Seit zirka zwei Jahren sei das ein Geschäftsmodell, was ihn zwar nicht reich mache, ihm aber seine Miete eintrage und zusätzlich noch jede Menge Spaß bereite. „Es macht Freude, sie zu reparieren. Vor allem, weil die alten Apparate aus weitaus weniger Plastik bestehen und technisch einfacher konstruiert sind.” An den analogen Kameras sei größtenteils nur das verbaut, was essenziell für das Knipsen von Bildern sei. Ähnlich wie bei einem alten Auto, dass zwar keinen Spurhalte-Assistenten oder Tempomaten habe, einen aber mit Lenkrad, Gaspedal und Bremse trotzdem problemlos und zuverlässig an sein Ziel bringe.

„Bei der Motivwahl suche ich immer nach dem Abstrakten oder etwas Surrealem, das möglichst eine Geschichte erzählt. Im Idealfall in einem einzigen Bild, manchmal aber auch in mehreren. Ich möchte, dass die Menschen vor den Fotos stehen und ins Nachdenken kommen.” Neitzke, der neben seinen deutschen auch philippinische Wurzeln hat, zeigt auf vier Fotografien, die, einem christlichen Kreuz ähnelnd, an einer Wand des Ateliers angeordnet sind und erklärt, „Hier zum Beispiel ist das Thema ein Verkehrsunfall.”

In seinem Atelier „Palma Studio 16“ hängen Fotografien des 34-Jährigen. Das Thema der vier Bilder lautet: „Verkehrsunfall.“ In der linken Hand hält Neitzke seine Lieblingskamera, eine Leica M6. In der rechten Hand die analoge Filmkamera Bolex H16 Reflex Rex 5 aus dem Jahr 1966.
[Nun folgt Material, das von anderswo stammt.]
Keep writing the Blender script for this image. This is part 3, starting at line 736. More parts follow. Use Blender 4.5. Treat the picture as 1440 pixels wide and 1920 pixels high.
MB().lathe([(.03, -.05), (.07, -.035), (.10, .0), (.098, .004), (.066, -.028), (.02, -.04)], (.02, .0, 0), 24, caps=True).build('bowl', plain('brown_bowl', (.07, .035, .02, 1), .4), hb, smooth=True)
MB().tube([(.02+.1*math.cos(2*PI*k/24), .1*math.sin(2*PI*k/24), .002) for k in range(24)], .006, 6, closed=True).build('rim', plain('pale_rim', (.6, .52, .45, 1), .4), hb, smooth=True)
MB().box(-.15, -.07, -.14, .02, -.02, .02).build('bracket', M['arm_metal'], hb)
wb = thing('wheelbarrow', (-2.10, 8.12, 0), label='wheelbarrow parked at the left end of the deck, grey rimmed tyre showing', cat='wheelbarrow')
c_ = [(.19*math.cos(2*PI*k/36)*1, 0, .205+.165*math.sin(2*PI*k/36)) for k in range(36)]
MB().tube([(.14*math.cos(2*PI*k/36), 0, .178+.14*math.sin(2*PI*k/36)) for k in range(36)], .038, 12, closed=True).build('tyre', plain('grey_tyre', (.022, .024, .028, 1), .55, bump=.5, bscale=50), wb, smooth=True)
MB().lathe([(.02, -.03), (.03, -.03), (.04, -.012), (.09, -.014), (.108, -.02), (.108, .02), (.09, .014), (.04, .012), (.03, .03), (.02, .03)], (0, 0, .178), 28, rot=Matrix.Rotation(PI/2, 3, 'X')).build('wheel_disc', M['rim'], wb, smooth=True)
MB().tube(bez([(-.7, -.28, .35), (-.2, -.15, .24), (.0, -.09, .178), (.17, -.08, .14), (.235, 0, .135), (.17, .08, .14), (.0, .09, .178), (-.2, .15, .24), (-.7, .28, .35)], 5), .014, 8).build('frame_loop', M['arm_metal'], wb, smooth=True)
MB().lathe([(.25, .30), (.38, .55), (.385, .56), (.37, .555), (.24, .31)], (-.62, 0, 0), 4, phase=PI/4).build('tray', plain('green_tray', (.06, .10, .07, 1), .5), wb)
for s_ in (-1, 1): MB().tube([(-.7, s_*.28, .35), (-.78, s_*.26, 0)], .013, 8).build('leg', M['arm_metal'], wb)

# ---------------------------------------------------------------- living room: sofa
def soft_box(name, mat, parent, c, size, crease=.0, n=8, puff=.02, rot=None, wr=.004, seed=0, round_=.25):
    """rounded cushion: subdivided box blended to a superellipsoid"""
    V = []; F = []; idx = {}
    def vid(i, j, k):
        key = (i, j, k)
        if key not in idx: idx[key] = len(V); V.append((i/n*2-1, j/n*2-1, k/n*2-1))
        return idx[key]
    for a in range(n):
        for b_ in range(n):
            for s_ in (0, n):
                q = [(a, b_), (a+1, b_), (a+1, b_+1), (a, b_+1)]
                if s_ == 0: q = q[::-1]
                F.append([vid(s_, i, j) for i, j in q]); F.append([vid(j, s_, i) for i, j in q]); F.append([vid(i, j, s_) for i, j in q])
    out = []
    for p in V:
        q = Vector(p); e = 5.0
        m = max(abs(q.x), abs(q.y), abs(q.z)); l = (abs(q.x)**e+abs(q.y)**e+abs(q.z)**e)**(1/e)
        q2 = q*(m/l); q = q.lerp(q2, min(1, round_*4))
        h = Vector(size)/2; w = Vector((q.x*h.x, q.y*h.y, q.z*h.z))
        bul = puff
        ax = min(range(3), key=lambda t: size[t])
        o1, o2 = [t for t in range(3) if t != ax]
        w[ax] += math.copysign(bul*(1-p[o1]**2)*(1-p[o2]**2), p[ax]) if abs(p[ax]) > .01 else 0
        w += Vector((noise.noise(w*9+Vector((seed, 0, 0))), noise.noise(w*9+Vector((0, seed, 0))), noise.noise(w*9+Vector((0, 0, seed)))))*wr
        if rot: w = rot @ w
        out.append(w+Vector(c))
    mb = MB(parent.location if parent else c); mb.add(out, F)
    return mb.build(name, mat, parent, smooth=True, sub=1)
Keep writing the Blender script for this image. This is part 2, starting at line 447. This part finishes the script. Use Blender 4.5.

Auch mit seinen Fotografien hat der Künstler bereits einige Wettbewerbe auf Mallorca gewinnen können. Zuletzt im Januar dieses Jahres die 35. Auflage von „Palma Fotogràfia”. „Als Preis habe ich einen Kino-Kurs an der CEF, der Schule für die audiovisuellen Künste hier in Palma erhalten.“ Neitzke geht erneut lächelnd zu einem der Regale und holt ein silbernes Ungetüm hervor. „Das ist eine Bolex H16 Reflex Rex 5 Filmkamera aus dem Jahr 1966. Ich mag Kino und freue mich darauf, mich in diesem Genre auszuprobieren.” Der junge Mann hält kurz inne und ergänzt dann: „Natürlich nur analog!”